**WHAT THIS TASK INVOLVES:**
Set down word for word each line from the start of the listing through the line that contains "1.094), 'quay_pavement', M['paving'])", both included.

**AVAILABLE DATA:**
_____
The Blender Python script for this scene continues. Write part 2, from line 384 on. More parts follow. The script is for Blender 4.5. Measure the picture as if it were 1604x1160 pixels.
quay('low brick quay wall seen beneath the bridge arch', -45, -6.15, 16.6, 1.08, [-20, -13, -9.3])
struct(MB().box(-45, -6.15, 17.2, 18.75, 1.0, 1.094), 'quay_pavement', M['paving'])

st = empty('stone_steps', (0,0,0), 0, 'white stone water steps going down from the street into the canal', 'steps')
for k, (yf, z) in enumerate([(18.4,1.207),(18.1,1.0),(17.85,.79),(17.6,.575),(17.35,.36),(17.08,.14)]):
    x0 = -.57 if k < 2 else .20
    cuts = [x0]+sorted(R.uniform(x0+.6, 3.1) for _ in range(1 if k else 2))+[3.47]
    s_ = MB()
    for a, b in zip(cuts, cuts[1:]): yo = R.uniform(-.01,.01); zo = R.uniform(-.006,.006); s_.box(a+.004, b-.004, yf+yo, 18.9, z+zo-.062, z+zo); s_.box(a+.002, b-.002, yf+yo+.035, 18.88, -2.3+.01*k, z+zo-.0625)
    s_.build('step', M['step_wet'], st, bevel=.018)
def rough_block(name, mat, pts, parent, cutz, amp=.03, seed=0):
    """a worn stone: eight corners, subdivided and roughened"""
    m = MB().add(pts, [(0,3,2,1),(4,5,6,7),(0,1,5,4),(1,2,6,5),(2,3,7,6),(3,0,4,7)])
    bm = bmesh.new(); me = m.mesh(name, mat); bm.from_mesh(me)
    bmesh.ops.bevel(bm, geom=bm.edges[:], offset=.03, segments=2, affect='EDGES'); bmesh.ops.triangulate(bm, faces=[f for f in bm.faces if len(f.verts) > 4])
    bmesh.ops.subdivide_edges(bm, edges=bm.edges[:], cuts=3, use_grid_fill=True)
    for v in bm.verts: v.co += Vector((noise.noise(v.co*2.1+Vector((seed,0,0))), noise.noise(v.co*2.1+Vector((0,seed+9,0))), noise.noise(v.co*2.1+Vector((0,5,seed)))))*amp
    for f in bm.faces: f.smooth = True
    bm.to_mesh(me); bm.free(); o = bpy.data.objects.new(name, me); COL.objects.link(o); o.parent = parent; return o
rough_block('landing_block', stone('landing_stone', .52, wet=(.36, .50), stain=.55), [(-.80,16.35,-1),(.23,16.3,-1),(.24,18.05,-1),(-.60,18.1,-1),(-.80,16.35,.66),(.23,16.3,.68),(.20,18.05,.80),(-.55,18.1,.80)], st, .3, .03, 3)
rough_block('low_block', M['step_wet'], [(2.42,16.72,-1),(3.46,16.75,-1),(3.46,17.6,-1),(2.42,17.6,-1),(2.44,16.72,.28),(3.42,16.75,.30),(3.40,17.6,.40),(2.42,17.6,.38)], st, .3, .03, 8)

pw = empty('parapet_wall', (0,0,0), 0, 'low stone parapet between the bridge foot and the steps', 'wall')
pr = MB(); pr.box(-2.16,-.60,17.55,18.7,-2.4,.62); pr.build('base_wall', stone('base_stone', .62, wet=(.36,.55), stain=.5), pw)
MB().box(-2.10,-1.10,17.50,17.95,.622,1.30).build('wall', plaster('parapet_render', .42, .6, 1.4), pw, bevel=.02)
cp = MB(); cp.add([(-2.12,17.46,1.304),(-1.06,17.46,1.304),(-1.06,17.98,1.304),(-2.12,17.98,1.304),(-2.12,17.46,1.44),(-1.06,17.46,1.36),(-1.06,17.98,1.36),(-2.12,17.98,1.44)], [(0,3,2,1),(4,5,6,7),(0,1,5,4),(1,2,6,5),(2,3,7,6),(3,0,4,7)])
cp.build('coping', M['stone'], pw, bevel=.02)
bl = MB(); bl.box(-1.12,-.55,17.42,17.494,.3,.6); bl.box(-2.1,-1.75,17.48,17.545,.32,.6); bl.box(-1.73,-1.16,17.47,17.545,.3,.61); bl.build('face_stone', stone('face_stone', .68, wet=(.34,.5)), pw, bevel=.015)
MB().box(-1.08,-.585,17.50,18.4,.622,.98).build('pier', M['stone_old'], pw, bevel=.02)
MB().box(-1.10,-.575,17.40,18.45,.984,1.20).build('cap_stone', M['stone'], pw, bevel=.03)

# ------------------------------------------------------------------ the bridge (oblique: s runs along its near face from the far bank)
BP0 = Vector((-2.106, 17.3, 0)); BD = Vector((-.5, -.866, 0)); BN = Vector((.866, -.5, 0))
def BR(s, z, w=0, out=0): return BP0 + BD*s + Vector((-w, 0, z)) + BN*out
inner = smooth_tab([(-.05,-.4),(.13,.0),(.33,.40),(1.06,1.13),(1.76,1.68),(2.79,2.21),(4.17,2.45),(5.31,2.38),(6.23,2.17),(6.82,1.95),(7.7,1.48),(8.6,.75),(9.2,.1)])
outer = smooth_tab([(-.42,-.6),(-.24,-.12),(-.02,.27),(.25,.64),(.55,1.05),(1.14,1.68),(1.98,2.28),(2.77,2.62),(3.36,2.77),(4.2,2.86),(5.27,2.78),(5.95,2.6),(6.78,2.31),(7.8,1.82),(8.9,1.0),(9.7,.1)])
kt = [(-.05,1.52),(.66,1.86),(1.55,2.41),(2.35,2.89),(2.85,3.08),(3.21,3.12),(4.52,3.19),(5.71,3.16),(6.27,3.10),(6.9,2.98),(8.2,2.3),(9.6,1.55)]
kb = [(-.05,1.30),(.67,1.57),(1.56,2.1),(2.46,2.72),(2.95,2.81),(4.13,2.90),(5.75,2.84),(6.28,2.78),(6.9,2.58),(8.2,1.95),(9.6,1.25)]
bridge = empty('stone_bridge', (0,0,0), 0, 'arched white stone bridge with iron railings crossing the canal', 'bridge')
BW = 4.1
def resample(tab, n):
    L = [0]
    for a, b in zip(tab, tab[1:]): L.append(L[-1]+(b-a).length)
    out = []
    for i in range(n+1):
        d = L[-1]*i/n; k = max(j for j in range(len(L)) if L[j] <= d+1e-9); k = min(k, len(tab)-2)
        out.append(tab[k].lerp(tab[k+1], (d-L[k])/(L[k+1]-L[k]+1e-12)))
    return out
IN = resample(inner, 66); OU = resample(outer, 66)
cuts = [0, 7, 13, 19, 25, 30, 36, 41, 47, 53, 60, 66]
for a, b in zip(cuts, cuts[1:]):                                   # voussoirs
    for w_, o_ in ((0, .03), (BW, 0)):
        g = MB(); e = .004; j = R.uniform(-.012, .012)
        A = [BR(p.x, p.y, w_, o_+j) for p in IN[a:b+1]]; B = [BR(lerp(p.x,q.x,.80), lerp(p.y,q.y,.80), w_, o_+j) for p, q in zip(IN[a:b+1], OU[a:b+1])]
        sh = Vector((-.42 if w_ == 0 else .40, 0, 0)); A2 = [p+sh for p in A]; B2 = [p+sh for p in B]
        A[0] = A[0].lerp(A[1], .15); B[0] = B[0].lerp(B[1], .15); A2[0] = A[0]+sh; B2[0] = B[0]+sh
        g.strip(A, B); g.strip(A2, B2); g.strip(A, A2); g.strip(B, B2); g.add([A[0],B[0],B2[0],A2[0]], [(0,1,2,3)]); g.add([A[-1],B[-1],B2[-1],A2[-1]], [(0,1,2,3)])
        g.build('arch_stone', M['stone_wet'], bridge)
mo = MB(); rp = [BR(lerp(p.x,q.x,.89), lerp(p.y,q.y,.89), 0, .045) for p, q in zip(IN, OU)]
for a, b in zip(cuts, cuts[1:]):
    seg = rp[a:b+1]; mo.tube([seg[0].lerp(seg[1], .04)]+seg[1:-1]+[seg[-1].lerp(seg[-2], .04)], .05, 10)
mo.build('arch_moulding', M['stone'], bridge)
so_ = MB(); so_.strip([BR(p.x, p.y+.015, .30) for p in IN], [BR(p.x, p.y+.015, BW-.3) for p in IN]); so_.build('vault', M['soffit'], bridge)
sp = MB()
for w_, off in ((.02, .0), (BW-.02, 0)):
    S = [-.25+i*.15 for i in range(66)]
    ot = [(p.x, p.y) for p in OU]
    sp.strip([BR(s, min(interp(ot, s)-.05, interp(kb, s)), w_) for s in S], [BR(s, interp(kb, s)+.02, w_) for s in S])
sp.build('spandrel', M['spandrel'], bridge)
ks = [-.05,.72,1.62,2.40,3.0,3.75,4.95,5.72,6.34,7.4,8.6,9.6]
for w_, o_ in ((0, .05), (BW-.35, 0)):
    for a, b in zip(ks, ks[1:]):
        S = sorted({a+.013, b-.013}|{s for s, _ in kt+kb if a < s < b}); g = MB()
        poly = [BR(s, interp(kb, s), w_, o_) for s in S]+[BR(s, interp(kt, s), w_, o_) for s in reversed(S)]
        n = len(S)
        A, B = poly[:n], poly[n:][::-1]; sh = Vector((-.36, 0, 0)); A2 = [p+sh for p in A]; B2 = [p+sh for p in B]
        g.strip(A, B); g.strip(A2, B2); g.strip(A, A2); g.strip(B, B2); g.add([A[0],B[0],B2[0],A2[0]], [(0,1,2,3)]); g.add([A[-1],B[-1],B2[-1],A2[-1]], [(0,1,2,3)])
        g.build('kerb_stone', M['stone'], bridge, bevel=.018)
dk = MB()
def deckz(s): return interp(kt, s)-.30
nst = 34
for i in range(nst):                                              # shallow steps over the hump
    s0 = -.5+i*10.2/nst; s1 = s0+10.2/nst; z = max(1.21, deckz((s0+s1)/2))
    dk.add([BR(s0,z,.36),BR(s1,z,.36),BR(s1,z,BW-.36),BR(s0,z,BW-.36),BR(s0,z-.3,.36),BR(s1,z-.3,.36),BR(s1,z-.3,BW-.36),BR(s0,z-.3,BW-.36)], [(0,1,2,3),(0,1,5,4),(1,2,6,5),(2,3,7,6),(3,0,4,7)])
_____
**SOLVED PROBLEM:**
The Blender Python script for this scene continues. Write part 2, from line 384 on. More parts follow. The script is for Blender 4.5. Measure the picture as if it were 1604x1160 pixels.
quay('low brick quay wall seen beneath the bridge arch', -45, -6.15, 16.6, 1.08, [-20, -13, -9.3])
struct(MB().box(-45, -6.15, 17.2, 18.75, 1.0, 1.094), 'quay_pavement', M['paving'])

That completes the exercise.